RECORDS SUPPLIED:
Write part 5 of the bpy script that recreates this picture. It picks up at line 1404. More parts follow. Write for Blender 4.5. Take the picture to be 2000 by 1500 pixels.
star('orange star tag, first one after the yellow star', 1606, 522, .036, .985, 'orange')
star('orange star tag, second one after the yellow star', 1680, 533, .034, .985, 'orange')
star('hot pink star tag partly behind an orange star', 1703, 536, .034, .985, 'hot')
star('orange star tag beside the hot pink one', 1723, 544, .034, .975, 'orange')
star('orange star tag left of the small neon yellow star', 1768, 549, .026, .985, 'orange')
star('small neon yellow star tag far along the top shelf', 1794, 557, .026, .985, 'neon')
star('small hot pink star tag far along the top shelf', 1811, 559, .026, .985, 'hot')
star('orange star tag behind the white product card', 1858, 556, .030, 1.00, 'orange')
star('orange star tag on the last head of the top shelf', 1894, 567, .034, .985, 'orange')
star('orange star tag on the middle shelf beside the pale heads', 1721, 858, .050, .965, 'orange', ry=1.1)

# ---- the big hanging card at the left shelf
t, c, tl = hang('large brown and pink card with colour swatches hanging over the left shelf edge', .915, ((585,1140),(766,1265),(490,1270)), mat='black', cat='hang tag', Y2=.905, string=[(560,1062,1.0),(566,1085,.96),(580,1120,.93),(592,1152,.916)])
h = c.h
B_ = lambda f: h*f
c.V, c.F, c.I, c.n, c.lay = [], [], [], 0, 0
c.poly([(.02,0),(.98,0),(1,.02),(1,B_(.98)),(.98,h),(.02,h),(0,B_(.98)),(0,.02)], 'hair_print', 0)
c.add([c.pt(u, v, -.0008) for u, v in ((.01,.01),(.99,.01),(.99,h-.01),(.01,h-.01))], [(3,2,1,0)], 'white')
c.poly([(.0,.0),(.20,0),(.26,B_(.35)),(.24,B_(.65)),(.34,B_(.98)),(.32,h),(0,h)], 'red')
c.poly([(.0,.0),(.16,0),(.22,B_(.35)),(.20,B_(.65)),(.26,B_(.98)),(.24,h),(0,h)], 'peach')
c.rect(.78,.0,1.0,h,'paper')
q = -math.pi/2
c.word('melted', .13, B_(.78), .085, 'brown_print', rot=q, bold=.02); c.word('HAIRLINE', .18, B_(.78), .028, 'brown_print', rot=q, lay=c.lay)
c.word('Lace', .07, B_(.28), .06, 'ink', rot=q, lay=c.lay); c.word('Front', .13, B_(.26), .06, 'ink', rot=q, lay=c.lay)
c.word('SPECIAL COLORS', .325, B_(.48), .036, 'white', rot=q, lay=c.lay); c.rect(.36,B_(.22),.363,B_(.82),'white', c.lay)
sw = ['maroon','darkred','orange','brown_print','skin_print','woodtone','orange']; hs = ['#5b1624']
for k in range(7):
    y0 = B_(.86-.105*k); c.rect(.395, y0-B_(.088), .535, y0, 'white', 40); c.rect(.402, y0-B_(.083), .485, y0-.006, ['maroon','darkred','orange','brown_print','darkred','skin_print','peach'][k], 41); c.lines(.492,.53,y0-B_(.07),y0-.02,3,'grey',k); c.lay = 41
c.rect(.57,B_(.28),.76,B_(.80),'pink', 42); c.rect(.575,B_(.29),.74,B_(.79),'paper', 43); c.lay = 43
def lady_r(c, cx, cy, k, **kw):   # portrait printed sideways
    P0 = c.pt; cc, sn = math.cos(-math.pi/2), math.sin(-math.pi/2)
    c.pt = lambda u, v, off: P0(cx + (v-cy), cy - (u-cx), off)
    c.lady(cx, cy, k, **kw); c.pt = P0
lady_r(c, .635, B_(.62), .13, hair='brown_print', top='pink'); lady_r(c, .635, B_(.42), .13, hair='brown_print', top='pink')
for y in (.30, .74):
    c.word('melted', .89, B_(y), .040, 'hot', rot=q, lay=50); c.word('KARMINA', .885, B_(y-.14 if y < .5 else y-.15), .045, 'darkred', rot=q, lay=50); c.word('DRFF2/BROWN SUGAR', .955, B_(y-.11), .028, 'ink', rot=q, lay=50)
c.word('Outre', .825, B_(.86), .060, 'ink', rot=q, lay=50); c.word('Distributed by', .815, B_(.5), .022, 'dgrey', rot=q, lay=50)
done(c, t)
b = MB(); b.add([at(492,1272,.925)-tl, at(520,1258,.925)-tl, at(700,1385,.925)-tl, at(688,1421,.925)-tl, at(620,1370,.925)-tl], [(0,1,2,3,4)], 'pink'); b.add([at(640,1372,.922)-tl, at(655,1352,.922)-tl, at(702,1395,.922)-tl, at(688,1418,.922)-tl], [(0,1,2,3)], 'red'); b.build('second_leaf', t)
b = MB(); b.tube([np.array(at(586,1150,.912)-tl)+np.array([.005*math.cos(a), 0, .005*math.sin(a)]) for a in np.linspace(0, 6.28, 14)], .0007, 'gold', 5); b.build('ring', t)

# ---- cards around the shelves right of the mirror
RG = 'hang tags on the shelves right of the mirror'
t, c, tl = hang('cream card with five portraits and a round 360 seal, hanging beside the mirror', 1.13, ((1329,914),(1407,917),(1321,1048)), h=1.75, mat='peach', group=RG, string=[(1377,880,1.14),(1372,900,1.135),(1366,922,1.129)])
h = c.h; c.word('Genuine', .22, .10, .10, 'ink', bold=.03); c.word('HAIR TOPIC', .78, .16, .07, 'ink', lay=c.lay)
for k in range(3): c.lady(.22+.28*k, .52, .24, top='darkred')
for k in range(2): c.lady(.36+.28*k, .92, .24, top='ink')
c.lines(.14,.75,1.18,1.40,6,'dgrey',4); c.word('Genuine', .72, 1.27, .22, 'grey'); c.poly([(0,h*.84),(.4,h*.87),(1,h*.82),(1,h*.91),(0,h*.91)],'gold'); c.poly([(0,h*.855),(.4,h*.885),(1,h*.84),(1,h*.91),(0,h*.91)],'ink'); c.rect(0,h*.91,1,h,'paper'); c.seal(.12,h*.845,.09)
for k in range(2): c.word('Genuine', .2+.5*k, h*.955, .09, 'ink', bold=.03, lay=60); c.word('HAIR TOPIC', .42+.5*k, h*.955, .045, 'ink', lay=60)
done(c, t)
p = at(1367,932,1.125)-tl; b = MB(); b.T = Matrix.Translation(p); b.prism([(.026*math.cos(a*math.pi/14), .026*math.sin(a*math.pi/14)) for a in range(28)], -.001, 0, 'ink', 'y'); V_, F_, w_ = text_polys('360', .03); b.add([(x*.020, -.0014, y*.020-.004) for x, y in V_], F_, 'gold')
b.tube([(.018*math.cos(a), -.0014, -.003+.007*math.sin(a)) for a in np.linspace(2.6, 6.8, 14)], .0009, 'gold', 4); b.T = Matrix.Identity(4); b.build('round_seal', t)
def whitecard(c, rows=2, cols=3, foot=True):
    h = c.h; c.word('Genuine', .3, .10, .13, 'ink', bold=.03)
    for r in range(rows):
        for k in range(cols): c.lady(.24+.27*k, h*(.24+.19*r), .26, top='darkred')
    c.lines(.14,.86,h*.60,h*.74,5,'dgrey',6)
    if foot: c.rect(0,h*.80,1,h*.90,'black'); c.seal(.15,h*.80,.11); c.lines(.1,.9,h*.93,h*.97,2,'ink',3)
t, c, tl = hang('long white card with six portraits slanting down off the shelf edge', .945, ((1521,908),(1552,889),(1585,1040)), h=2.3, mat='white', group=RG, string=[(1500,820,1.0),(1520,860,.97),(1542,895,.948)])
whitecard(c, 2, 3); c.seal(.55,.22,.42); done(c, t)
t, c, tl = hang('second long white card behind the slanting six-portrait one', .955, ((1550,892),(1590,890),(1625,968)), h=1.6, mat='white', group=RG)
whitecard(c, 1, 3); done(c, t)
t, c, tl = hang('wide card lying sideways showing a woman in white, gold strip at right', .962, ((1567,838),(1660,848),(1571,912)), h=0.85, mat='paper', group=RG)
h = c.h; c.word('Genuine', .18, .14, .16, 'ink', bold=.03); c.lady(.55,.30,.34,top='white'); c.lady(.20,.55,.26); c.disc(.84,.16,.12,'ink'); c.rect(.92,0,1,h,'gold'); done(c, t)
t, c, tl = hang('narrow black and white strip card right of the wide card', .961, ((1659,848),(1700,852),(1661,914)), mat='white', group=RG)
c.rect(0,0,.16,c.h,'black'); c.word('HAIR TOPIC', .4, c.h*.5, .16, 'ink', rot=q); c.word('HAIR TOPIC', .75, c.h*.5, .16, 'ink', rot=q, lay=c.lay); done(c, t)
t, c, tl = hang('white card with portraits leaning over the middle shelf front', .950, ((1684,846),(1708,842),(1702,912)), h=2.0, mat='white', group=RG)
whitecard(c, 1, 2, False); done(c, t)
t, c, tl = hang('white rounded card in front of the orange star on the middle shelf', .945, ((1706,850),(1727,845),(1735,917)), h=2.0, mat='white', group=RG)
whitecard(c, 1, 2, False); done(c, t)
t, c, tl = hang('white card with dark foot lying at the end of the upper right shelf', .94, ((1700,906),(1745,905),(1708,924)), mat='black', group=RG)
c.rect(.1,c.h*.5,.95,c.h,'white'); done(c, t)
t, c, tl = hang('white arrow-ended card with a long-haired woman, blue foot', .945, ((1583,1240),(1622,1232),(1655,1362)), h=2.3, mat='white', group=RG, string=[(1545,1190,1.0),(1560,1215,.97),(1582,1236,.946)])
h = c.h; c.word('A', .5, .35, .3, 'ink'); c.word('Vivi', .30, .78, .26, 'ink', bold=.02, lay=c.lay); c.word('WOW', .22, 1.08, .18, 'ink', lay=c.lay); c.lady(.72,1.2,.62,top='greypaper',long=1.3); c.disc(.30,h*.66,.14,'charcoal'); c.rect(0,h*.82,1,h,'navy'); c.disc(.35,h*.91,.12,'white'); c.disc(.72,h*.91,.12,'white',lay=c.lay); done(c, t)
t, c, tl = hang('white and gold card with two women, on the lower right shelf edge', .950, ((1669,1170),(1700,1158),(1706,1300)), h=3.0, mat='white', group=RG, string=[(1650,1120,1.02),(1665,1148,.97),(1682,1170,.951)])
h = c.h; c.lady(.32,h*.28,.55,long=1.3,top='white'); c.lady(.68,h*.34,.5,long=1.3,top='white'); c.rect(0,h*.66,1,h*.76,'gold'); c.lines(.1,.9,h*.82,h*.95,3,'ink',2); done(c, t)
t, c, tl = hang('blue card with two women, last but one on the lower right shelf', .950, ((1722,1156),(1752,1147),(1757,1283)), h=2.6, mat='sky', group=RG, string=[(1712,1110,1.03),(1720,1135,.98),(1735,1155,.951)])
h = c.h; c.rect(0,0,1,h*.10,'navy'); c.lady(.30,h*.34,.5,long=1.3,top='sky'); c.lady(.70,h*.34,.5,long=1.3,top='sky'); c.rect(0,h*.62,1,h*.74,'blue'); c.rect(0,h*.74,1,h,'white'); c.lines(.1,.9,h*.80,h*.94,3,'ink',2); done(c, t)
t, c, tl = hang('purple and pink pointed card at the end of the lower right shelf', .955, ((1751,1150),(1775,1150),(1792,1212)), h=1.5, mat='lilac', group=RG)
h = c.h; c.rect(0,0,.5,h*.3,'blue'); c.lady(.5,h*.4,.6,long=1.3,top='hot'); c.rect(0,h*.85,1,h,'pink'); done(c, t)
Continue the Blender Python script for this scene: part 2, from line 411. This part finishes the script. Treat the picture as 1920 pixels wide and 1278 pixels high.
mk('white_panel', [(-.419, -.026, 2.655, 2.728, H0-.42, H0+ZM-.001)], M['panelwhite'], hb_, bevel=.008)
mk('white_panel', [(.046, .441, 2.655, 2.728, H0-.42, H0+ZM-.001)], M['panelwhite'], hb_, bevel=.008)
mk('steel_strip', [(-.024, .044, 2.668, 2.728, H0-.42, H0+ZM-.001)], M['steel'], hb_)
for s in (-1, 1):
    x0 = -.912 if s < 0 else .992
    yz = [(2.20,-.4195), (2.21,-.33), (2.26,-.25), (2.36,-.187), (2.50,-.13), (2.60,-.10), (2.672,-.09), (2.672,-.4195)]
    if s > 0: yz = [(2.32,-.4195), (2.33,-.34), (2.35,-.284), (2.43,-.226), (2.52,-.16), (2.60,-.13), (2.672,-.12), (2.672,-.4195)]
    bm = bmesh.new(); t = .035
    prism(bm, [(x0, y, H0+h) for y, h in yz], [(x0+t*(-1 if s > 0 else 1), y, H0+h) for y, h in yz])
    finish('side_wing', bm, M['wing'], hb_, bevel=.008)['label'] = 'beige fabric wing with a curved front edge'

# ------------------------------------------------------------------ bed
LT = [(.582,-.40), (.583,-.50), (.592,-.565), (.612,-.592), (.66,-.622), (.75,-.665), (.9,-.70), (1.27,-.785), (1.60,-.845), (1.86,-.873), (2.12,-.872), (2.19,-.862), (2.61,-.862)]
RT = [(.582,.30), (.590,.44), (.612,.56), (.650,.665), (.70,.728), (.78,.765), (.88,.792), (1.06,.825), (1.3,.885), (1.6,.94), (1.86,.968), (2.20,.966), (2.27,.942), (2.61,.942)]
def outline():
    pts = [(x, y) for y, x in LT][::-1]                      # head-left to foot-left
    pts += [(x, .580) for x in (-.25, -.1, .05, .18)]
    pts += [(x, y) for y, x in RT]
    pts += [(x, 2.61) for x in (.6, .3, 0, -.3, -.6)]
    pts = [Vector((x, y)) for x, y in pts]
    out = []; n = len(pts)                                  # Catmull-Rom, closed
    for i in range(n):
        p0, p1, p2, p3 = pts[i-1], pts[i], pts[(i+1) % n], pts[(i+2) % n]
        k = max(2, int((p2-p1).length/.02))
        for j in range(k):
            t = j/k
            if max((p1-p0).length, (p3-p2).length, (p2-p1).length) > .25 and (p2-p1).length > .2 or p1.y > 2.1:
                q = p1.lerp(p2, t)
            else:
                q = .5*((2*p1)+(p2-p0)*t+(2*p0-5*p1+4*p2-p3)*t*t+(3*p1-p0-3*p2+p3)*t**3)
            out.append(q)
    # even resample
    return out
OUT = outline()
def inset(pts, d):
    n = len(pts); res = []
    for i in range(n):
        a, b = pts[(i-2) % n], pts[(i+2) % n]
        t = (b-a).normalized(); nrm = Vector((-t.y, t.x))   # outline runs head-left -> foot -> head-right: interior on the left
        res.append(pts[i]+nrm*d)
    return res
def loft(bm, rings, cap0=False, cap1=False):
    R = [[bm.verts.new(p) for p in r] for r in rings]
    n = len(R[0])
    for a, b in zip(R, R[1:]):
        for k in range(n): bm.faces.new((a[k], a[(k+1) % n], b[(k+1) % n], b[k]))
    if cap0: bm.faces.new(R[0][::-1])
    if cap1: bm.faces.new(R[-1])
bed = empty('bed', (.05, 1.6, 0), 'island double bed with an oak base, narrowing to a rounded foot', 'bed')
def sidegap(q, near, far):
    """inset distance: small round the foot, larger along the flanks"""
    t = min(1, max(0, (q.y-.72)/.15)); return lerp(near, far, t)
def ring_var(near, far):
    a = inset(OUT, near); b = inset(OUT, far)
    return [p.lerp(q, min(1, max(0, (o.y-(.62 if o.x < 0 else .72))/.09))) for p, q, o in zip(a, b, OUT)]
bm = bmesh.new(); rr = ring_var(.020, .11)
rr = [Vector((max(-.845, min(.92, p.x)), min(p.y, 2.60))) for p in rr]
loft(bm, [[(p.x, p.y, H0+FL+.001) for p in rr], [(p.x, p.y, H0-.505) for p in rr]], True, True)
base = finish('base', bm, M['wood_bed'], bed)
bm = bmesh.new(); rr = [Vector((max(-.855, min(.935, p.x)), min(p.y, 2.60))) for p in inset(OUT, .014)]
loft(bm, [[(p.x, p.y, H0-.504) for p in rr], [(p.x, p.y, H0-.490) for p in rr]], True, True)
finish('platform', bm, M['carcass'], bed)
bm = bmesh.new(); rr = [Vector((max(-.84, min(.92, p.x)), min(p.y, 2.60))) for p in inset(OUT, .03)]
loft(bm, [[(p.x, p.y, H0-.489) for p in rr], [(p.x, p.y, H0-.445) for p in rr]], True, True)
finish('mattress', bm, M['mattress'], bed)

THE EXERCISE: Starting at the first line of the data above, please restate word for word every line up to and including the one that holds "star('orange star tag on the middle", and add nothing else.

ANSWER TO THIS EXERCISE:
Write part 5 of the bpy script that recreates this picture. It picks up at line 1404. More parts follow. Write for Blender 4.5. Take the picture to be 2000 by 1500 pixels.
star('orange star tag, first one after the yellow star', 1606, 522, .036, .985, 'orange')
star('orange star tag, second one after the yellow star', 1680, 533, .034, .985, 'orange')
star('hot pink star tag partly behind an orange star', 1703, 536, .034, .985, 'hot')
star('orange star tag beside the hot pink one', 1723, 544, .034, .975, 'orange')
star('orange star tag left of the small neon yellow star', 1768, 549, .026, .985, 'orange')
star('small neon yellow star tag far along the top shelf', 1794, 557, .026, .985, 'neon')
star('small hot pink star tag far along the top shelf', 1811, 559, .026, .985, 'hot')
star('orange star tag behind the white product card', 1858, 556, .030, 1.00, 'orange')
star('orange star tag on the last head of the top shelf', 1894, 567, .034, .985, 'orange')
star('orange star tag on the middle shelf beside the pale heads', 1721, 858, .050, .965, 'orange', ry=1.1)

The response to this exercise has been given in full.